Can Different Design Codes Give the Accurate Prediction of Moment Capacities of High-Strength Concrete Members?

Abstract

The availability and advancement of material technology and the acceptance has led to the production of higher grades of concrete. High strength concrete (HSC) offers superior engineering properties i.e. compressive strength, tensile strength, durability, modulus of elasticity and overall better performance when compared to the conventional concrete. Due to its enhanced strength and improved structural properties, high strength concrete has been increasingly used for the past two decades. In this research, many published studies on the behavior of HSC beams have been discussed and analyzed. High strength concrete used in this study is defined as concrete with compressive strength exceeding 50MPa. Although there are many publications proposing stress block models for HSC beams, a universally accepted stress block model is yet to be developed.
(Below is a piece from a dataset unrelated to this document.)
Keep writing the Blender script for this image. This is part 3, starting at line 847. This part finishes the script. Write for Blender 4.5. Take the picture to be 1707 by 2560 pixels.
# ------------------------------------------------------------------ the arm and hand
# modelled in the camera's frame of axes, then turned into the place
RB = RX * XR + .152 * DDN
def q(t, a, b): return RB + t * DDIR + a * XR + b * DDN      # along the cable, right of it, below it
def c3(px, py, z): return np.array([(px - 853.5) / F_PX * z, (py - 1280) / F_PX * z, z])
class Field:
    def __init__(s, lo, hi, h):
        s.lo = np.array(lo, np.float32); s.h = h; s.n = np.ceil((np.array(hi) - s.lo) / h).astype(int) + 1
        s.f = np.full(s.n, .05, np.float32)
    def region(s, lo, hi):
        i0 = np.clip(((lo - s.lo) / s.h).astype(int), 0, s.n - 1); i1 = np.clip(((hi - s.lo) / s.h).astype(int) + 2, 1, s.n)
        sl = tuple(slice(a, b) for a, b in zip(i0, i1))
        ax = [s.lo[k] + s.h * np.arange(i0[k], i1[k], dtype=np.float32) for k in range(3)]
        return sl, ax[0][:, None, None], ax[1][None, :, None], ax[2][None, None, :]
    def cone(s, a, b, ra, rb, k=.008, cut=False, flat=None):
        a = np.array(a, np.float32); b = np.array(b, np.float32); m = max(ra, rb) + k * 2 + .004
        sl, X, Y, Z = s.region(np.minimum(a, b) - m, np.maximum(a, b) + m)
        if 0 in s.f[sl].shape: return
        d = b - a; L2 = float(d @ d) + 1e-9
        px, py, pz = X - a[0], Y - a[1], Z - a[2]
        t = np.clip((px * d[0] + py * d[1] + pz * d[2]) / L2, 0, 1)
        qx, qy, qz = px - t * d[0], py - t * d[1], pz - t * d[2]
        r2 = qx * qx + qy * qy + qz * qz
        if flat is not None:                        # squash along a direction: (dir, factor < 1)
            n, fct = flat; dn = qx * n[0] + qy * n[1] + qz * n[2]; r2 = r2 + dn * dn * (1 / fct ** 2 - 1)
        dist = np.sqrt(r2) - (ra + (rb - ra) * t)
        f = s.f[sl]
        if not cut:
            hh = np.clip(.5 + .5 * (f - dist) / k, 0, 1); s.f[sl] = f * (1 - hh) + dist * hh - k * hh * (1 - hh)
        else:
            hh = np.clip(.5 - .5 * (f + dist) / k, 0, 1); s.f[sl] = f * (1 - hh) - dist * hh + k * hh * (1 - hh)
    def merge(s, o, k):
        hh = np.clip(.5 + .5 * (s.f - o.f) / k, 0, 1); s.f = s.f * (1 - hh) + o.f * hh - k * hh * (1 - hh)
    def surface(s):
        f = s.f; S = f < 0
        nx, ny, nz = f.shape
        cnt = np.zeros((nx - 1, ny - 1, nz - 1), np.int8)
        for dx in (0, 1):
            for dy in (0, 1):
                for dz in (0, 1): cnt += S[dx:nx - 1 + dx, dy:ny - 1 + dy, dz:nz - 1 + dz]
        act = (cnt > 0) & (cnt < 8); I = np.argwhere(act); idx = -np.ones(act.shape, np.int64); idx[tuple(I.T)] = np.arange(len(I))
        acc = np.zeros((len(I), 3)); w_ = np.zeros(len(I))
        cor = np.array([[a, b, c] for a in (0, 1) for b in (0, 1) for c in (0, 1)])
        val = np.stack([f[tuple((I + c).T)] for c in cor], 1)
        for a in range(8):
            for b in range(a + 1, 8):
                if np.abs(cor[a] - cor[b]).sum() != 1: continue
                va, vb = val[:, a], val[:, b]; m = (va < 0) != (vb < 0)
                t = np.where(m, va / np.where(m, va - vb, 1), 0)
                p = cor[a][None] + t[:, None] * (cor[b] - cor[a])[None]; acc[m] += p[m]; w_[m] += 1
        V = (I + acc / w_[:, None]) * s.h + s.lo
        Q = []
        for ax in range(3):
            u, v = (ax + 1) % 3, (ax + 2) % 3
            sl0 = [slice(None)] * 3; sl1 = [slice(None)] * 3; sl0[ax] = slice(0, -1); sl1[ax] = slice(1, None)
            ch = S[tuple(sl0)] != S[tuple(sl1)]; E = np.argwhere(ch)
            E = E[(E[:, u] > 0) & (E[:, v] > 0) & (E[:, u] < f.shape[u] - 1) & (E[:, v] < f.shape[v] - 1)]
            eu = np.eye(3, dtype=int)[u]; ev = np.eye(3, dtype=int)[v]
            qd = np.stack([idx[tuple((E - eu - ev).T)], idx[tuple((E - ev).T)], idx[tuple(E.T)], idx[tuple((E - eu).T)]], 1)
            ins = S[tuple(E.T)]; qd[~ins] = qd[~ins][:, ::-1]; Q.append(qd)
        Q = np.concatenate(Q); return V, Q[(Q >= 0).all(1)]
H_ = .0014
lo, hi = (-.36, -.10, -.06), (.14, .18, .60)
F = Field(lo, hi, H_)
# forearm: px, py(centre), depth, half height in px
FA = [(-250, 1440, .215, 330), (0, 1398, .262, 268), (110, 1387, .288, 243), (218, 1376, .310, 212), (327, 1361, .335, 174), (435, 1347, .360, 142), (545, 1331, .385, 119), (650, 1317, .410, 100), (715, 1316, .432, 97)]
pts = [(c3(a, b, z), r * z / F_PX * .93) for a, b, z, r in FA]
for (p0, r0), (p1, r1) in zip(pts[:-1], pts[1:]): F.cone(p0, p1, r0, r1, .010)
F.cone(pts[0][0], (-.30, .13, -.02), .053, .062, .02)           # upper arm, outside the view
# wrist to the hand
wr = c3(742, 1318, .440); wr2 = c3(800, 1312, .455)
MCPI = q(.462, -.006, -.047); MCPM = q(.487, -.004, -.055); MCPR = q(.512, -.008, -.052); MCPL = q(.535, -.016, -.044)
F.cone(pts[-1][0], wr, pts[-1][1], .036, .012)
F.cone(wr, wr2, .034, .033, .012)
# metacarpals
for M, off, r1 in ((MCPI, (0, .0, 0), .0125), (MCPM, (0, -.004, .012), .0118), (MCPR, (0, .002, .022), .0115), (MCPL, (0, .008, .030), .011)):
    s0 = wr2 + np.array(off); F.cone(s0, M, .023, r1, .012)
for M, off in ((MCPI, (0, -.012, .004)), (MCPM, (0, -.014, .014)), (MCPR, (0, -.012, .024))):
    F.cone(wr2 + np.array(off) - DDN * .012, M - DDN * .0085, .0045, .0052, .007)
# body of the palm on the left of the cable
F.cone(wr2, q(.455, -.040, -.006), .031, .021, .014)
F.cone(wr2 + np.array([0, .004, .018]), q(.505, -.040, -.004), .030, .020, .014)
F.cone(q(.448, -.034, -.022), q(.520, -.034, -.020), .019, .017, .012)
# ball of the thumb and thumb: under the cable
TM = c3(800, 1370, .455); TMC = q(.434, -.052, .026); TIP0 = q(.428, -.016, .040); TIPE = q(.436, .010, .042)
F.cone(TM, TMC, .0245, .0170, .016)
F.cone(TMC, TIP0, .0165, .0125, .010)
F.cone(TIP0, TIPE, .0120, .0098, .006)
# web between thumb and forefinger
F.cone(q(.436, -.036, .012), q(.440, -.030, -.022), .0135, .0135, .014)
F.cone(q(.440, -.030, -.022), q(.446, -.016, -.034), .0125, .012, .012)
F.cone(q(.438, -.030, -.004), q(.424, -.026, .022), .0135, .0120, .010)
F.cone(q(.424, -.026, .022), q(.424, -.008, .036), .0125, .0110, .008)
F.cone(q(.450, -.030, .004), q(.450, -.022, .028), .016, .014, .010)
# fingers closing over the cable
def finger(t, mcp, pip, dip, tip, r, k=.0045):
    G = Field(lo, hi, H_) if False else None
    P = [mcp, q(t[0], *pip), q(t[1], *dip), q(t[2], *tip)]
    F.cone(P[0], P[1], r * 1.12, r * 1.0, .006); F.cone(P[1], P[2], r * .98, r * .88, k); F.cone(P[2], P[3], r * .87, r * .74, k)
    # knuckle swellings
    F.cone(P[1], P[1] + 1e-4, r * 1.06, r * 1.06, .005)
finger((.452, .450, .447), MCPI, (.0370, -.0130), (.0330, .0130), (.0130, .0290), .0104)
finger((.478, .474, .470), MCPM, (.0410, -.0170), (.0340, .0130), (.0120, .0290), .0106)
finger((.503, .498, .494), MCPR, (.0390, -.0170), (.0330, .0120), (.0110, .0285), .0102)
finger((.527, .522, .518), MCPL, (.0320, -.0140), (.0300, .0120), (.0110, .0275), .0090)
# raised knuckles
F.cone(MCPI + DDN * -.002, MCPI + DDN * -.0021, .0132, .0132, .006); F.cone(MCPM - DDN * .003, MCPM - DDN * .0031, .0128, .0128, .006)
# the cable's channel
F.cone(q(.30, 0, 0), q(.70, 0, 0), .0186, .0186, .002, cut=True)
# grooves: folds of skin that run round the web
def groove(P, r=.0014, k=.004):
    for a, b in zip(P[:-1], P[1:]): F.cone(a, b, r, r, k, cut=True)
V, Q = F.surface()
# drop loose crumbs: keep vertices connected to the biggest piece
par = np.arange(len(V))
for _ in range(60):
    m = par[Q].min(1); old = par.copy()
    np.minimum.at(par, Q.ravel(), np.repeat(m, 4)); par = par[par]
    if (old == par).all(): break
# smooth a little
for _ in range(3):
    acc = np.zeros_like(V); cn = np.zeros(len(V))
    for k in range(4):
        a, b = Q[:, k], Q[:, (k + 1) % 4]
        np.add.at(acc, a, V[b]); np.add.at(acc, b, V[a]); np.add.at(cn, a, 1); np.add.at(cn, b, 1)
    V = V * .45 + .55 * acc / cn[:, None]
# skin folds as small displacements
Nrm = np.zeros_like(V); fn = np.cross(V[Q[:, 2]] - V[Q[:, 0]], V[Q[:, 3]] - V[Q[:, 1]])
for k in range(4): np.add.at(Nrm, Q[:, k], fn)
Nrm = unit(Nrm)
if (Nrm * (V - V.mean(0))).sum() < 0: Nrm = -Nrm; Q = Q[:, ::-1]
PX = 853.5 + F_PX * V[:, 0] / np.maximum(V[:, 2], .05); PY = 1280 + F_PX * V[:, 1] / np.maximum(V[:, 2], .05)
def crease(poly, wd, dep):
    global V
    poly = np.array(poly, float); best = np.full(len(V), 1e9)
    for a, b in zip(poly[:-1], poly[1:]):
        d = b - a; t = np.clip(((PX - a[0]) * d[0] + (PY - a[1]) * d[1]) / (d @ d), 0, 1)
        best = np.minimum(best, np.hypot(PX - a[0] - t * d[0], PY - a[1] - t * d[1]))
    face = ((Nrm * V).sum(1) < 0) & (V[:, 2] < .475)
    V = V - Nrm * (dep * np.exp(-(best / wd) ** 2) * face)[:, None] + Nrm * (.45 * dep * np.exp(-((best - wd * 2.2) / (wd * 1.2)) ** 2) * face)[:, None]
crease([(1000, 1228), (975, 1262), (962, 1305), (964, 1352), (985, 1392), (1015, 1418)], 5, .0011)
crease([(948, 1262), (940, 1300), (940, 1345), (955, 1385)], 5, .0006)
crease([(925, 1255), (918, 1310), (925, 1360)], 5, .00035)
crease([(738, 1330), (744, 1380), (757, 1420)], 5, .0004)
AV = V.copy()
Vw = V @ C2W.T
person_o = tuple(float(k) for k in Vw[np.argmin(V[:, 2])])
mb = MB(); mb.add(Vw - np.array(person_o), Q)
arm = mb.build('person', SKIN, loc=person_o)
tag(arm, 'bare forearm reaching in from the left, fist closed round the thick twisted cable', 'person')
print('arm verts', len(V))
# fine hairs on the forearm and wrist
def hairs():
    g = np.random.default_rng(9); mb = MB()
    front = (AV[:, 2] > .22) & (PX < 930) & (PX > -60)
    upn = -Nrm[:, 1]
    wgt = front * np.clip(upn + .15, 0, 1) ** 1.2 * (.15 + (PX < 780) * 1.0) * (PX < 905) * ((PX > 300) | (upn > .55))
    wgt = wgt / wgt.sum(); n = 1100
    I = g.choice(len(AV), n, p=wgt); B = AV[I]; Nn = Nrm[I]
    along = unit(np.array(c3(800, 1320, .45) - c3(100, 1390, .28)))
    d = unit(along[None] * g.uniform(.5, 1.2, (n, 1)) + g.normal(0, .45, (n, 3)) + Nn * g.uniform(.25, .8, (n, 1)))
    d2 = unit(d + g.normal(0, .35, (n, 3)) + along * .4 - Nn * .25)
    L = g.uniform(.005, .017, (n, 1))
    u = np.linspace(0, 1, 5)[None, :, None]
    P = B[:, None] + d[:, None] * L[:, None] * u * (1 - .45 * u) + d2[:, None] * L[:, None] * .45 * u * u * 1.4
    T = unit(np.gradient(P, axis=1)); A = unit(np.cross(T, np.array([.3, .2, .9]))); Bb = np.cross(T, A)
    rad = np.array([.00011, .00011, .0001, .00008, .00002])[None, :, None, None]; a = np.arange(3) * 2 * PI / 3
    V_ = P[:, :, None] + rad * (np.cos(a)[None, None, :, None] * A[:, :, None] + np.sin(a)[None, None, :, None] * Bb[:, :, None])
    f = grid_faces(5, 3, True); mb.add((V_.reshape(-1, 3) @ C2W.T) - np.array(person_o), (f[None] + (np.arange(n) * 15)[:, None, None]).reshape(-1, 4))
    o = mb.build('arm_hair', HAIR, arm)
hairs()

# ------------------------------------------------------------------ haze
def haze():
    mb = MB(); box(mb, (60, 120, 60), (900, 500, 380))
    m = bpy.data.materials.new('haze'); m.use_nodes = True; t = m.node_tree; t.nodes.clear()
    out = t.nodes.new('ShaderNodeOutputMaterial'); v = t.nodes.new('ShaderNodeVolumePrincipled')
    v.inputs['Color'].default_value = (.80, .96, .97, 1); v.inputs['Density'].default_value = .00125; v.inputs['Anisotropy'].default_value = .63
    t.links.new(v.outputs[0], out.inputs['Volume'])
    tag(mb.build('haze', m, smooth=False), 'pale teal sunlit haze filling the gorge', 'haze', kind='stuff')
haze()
In most design standards, the conventional rectangular stress block developed for normal strength concrete (NSC) is still being used for design of HSC beams. In this paper, published work has been analyzed to establish some understanding of flexural behavior of HSC beams. Models proposed in various design codes and standards have been analyzed to compare the experimental and theoretical moment capacities. A number of spreadsheets in Excel were developed using available data and various graphs were plotted to determine the accuracy of the code provisions for calculating the ultimate moment capacity of beams. Based on this, conclusions are drawn for the design of high strength concrete beams in flexure utilizing different code provisions.